Model: MikeWELCOME TO THE MILITARY ISSUE! We are proud to bring you a new issue that will take a look at Latinos like never before! We will take a look at them in the armed services. At a time when we find ourselves fighting the War on Terrorism, and (at press time) with the possibility of going to war in Iraq, it feels only natural to do an issue dedicated to these brave men. The issue of QVs in the military has been a long debated issue. Should QVs be allowed in the military? Or not! One must ask the question, “What does sexual orientation have to do with serving your country?”

Of course, the “Don’t Ask, Don’t Tell” policy instated during President Clinton’s administration seemed to be a bit helpful by saying QVs could serve in the military as long as they didn’t tell anyone about it. But if you look at the policy closely, it really didn’t change anything. QVs can still be kicked out for being QV. So, in reality, the “Don’t Ask, Don’t Tell Policy” really accomplished nothing!

With the “Don’t Ask, Don’t Tell Policy,” the big question is, why must QVs not tell? After all, these are QV men and women who are serving their country—a country where there are thousands, if not millions, of QVs.

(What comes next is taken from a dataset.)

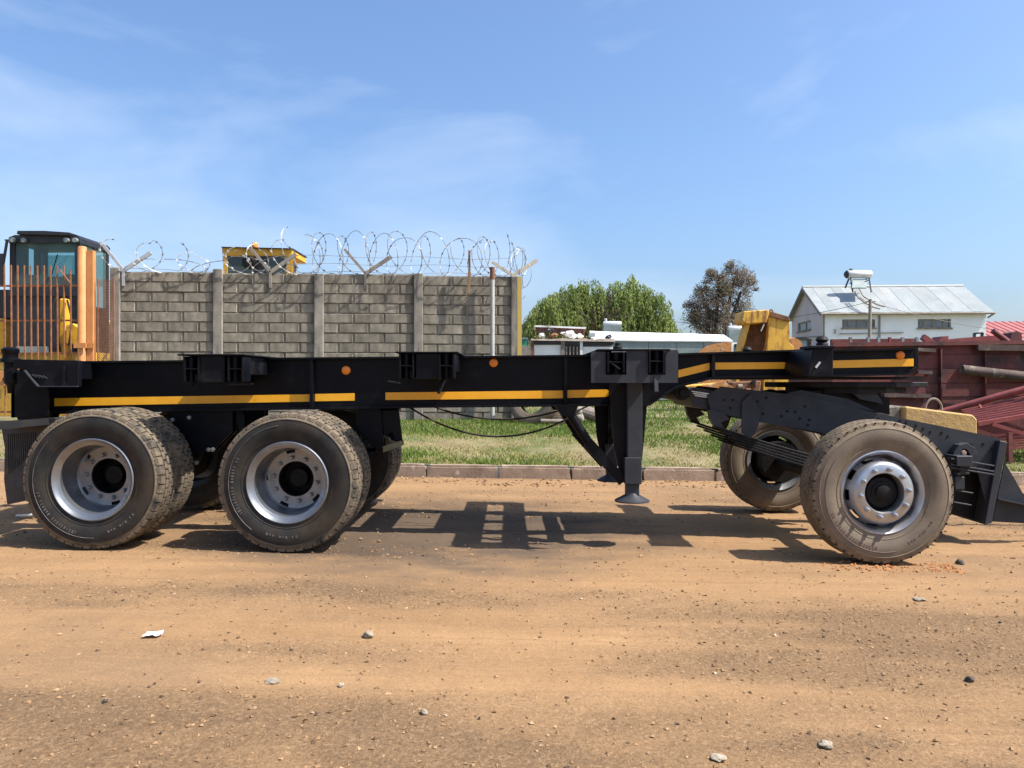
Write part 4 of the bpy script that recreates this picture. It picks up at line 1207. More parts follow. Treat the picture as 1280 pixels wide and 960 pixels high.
b = MB(); b.tube([P(76, 440, 17.55), P(70, 410, 17.5), P(66, 385, 17.55), P(72, 366, 17.7)], .022, 6); b.tube([P(86, 432, 17.45), P(90, 400, 17.4), P(84, 375, 17.6)], .02, 6); b.build('hydraulic_hoses', m_hub, ex)
b = MB(); b.bpx(73.5, 373, 82, 455, 17.6, 17.8); b.build('boom_cylinder', m_yel, ex, bevel=.03)
b = MB(); b.ppx([(82, 430), (82, 406), (91, 404), (101, 411), (102, 430)], 17.5, 17.95); b.build('boom_bracket', m_yel, ex, bevel=.02)
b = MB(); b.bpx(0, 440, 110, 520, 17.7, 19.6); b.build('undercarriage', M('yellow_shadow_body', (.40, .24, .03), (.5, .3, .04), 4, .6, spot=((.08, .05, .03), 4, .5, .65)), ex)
b = MB(); b.bpx(-60, 398, 6, 520, 18.1, 19.4); b.build('counterweight', m_yel, ex, bevel=.04)
b = MB(); b.bpx(-8, 362, 12.5, 397, 18.2, 19.2); b.build('battery_box', m_cabblk, ex)
b = MB(); b.bpx(20, 433, 58, 441, 17.62, 17.69); b.build('step_plate', m_greysteel, ex)
b = MB()
b.ppx([(119, 455), (119, 425), (126, 412), (134, 398), (139, 405), (139, 455)], 19.4, 20.6); b.build('engine_cover', m_yel, ex, bevel=.03)

# yellow cab behind the wall
yc = thing('loader', (P(322, 0, 24.4).x, 24.4, .55), 'yellow machine cab with orange beacon showing above the concrete wall', 'loader')
b = MB(); b.ppx([(277, 309), (365, 311), (366, 320), (278, 320)], 24, 25.6); b.build('roof', m_yel, yc, bevel=.02)
b = MB(); b.ppx([(276.5, 308.3), (366, 310.3), (366, 311.2), (276.5, 309.2)], 23.95, 25.65); b.build('roof_trim', m_cabblk, yc)
for x0, x1 in ((279, 284), (358, 366)):
    b = MB(); b.bpx(x0, 320, x1, 372, 24.02, 24.14); b.build('pillar', m_yel, yc)
    b = MB(); b.bpx(x0, 320, x1, 372, 25.4, 25.5); b.build('pillar', m_yel, yc)
b = MB(); b.bpx(320, 320, 333, 372, 24.03, 24.1); b.build('pillar', m_cabblk, yc)
b = MB(); b.bpx(284, 320, 358, 372, 24.06, 24.075); b.build('windscreen', m_glassd, yc)
b = MB(); b.bpx(278, 346, 366, 500, 24.0, 25.5); b.build('lower_body', m_yel, yc)
b = MB(); b.bpx(284, 321, 358, 346, 25.3, 25.34); b.build('rear_wall', m_cabblk, yc)
b = MB(); b.lathe([(.0, -.2), (.17, -.2), (.21, -.1), (.21, .1), (.15, .1)], P(312, 328, 23.85), 20); b.build('work_lamp', m_hub, yc, 40)
q = P(319, 310, 24.6); b = MB(); b.lathe([(.09, -.02), (.09, .02), (.10, .03), (.10, .13), (.07, .17), (0, .17)], q, 16, 'z'); b.build('beacon', m_beacon, yc, 40)
b = MB(); b.bar(P(366, 323, 24.1), P(372, 335, 24.1), .12, .05); b.bar(P(369, 330, 24.1), P(369, 372, 24.1), .06, .06); b.build('mirror_arm', m_greypipe, yc)

# ------------------------------------------------------------------ house
hs = thing('white_house', (P(1030, 0, 44).x, 44, .55), 'white walled building with pale corrugated iron roof and solar geyser', 'house')
C0 = Vector((P(1030, 0, 44).x, 44, 0)); U = Vector((.998, -.06, 0)).normalized(); V = Vector((.06, .998, 0)).normalized()
HL, HW, HZ0, HE, HRZ = 8.95, 6.05, .55, 5.35, 7.05
def hp(u, v, z): return C0 + U * u + V * v + Vector((0, 0, z))
def hbox(b, u0, u1, v0, v1, z0, z1):
    vs = [hp(u, v, z) for z in (z0, z1) for u, v in ((u0, v0), (u1, v0), (u1, v1), (u0, v1))]
    b.add(vs, [(0, 3, 2, 1), (4, 5, 6, 7), (0, 1, 5, 4), (1, 2, 6, 5), (2, 3, 7, 6), (3, 0, 4, 7)])
def wall_open(b, w, z0, z1, holes, fn, th):
    """rectangular wall with openings; fn maps (a, depth, z) to a point"""
    az = sorted({0, w, *[h[0] for h in holes], *[h[1] for h in holes]}); zs = sorted({z0, z1, *[h[2] for h in holes], *[h[3] for h in holes]})
    for a0, a1 in zip(az, az[1:]):
        for q0, q1 in zip(zs, zs[1:]):
            if any(h[0] <= a0 and a1 <= h[1] and h[2] <= q0 and q1 <= h[3] for h in holes): continue
            vs = [fn(a, d, z) for d in (0, th) for a, z in ((a0, q0), (a1, q0), (a1, q1), (a0, q1))]
            b.add(vs, [(0, 1, 2, 3), (4, 7, 6, 5), (0, 4, 5, 1), (1, 5, 6, 2), (2, 6, 7, 3), (3, 7, 4, 0)])
def upx(px, Z=43.8): return (P(px, 0, Z).x - C0.x) / U.x
zpx = lambda py, Z=43.8: P(0, py, Z).z
side_h = [(upx(1054), upx(1094.5), zpx(409.5), zpx(399)), (upx(1146), upx(1186), zpx(410), zpx(399))]
b = MB(); wall_open(b, HL, HZ0, HE, side_h, lambda a, d, z: hp(a, d, z), .25); b.build('wall', m_hwall, hs)
g_h = [(2.0, 4.6, zpx(412, 46.5), zpx(400.5, 46.5))]
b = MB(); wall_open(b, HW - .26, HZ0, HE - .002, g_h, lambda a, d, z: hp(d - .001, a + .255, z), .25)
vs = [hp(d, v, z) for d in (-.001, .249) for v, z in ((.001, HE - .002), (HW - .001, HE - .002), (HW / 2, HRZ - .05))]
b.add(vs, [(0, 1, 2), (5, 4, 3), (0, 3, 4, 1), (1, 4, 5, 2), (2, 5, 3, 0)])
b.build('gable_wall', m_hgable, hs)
b = MB(); hbox(b, .26, HL - .01, HW - .25, HW - .01, HZ0, HE); hbox(b, HL - .25, HL - .002, .255, HW - .26, HZ0, HE)
b.add([hp(d, v, z) for d in (HL - .25, HL - .003) for v, z in ((.001, HE), (HW - .001, HE), (HW / 2, HRZ - .05))], [(0, 1, 2), (5, 4, 3), (0, 3, 4, 1), (1, 4, 5, 2), (2, 5, 3, 0)])
b.build('back_walls', m_hwall, hs)
def window(u0, u1, z0, z1, fn, npan):
    w = MB(); t = .07
    for a0, a1, q0, q1 in ((u0, u1, z0, z0 + t), (u0, u1, z1 - t, z1), (u0, u0 + t, z0 + t, z1 - t), (u1 - t, u1, z0 + t, z1 - t)):
        vs = [fn(a, d, z) for d in (.06, .14) for a, z in ((a0, q0), (a1, q0), (a1, q1), (a0, q1))]
        w.add(vs, [(0, 1, 2, 3), (4, 7, 6, 5), (0, 4, 5, 1), (1, 5, 6, 2), (2, 6, 7, 3), (3, 7, 4, 0)])
    o = w.build('window', m_pole, hs)
    ed = [u0 + t, *[u0 + (u1 - u0) * f_ for f_ in npan], u1 - t]
    for a0, a1 in zip(ed, ed[1:]):
        pn = MB(); vs = [fn(a, d, z) for d in (.10, .112) for a, z in ((a0 + .035, z0 + t), (a1 - .035, z0 + t), (a1 - .035, z1 - t), (a0 + .035, z1 - t))]
        pn.add(vs, [(0, 1, 2, 3), (4, 7, 6, 5), (0, 4, 5, 1), (1, 5, 6, 2), (2, 6, 7, 3), (3, 7, 4, 0)])
        pn.build('pane', m_pane, o)
    for f_ in npan:
        a = u0 + (u1 - u0) * f_
        pn = MB(); vs = [fn(x, d, z) for d in (.062, .138) for x, z in ((a - .035, z0 + t), (a + .035, z0 + t), (a + .035, z1 - t), (a - .035, z1 - t))]
        pn.add(vs, [(0, 1, 2, 3), (4, 7, 6, 5), (0, 4, 5, 1), (1, 5, 6, 2), (2, 6, 7, 3), (3, 7, 4, 0)]); pn.build('mullion', m_pole, o)
    s_ = MB(); vs = [fn(a, d, z) for d in (-.08, .06) for a, z in ((u0 - .06, z0 - .08), (u1 + .06, z0 - .08), (u1 + .06, z0 - .003), (u0 - .06, z0 - .003))]
    s_.add(vs, [(0, 1, 2, 3), (4, 7, 6, 5), (0, 4, 5, 1), (1, 5, 6, 2), (2, 6, 7, 3), (3, 7, 4, 0)]); s_.build('sill', m_post, o)
for h in side_h: window(*h, lambda a, d, z: hp(a, d, z), (.2, .48, .78))
window(*g_h[0], lambda a, d, z: hp(d, a + .255, z), (.45,))
# roof sheets
NS = 17; OV = .28
b = MB(); b.tube([hp(-OV, HW / 2, HRZ + .03), hp(HL + OV, HW / 2, HRZ + .03)], .09, 8); roof = b.build('roof', m_roof, hs, 40)
sw = (HL + 2 * OV) / NS
for side in (0, 1):
    for k in range(NS):
        b = MB(); n = 12
        vs = []
        for row in range(3):
            t = row / 2
            for i in range(n + 1):
                u = -OV + sw * (k + i / n)
                zoff = .022 * (1 if i % 2 else 0) + (.012 if k % 2 else 0)
                v = HW / 2 + (-(HW / 2 + OV) * t if side == 0 else (HW / 2 + OV) * t)
                z = HRZ - (HRZ - HE) * t * (HW / 2 + OV) / (HW / 2) + zoff
                vs.append(hp(u, v, z + .02))
        fs = [(r_ * (n + 1) + i, r_ * (n + 1) + i + 1, (r_ + 1) * (n + 1) + i + 1, (r_ + 1) * (n + 1) + i) for r_ in range(2) for i in range(n)]
        b.add(vs, fs); b.build('roof_sheet', m_roof, roof, norm=False)
b = MB(); b.tube([hp(-OV, -OV, HE - .2), hp(HL + OV + .05, -OV, HE - .2)], .07, 6); b.tube([hp(HL + OV + .05, -OV, HE - .2), hp(HL + .05, -.06, HE - .45)], .05, 6); b.build('gutter', m_pole, hs)
b = MB()
for sgn in (0, 1):
    p, q = hp(-OV + .0, HW / 2, HRZ - .06), hp(-OV, -OV if sgn == 0 else HW + OV, HE - .23)
    b.bar(p, q, .05, .16)
b.build('barge_board', M('barge_grey', (.16, .15, .15), (.22, .2, .2), 5, .7), hs)
b = MB(); b.bar(hp(-.02, -.02, HZ0), hp(-.02, -.02, HE - .25), .08, .08); b.bar(hp(upx(1099), -.06, HZ0), hp(upx(1099), -.06, HE - .3), .08, .08); b.bar(hp(upx(1050), -.06, zpx(417)), hp(upx(1128), -.06, zpx(416)), .05, .05); b.bar(hp(upx(1045), -.06, zpx(411)), hp(upx(1045), -.06, zpx(417)), .05, .05)
b.build('wall_pipes', m_pole, hs)
b = MB(); b.bar(hp(-.02, .6, zpx(421, 45)), hp(-.02, 5.0, zpx(421, 48)), .05, .05); b.build('gable_pipe', m_pole, hs)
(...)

If a heterosexual military man can carry a photo of his wife and proudly show it off to other people in his unit, why can’t a QV male show a photo of his partner?

It is as though QVs must be forced back into the closet, thus raising questions that demand our attention. In a society where we are supposed to be equal, this is definitely an example of where things are anything but.

The Military issue, as you will see, is a reflection of the times for QVs in the military. You will read about a Latino who is currently serving in the United States Army. He’ll talk about the challenges he’s currently facing as a Latino in the military—and how he has to stay in the closet. Because of his concern that this interview would somehow find its way back to the Army and cause him to be discharged for being a homosexual, we agreed to protect his identity by not showing his picture—or even mentioning his name.

Unfortunately, this is just another example of the times that we are living in.

Another story you’ll read is about a Latino man who has completed his service in the military. He’ll talk about his experiences in Desert Shield, and more—and since he’s no longer active in the military, he is able to show his face and include pictures, too. His story is unique, to say the least.

Plus, we asked our readers if they could say something to our Latino men who are out there fighting the War on Terrorism as we speak, what would they say. Read their comments in our “Words To Our War Heroes.”

Overall, we hope that this new issue will help you look at our Latino military men in a whole new light and understand just how much these men have given up to serve the county—and protect us all. Enjoy the new issue!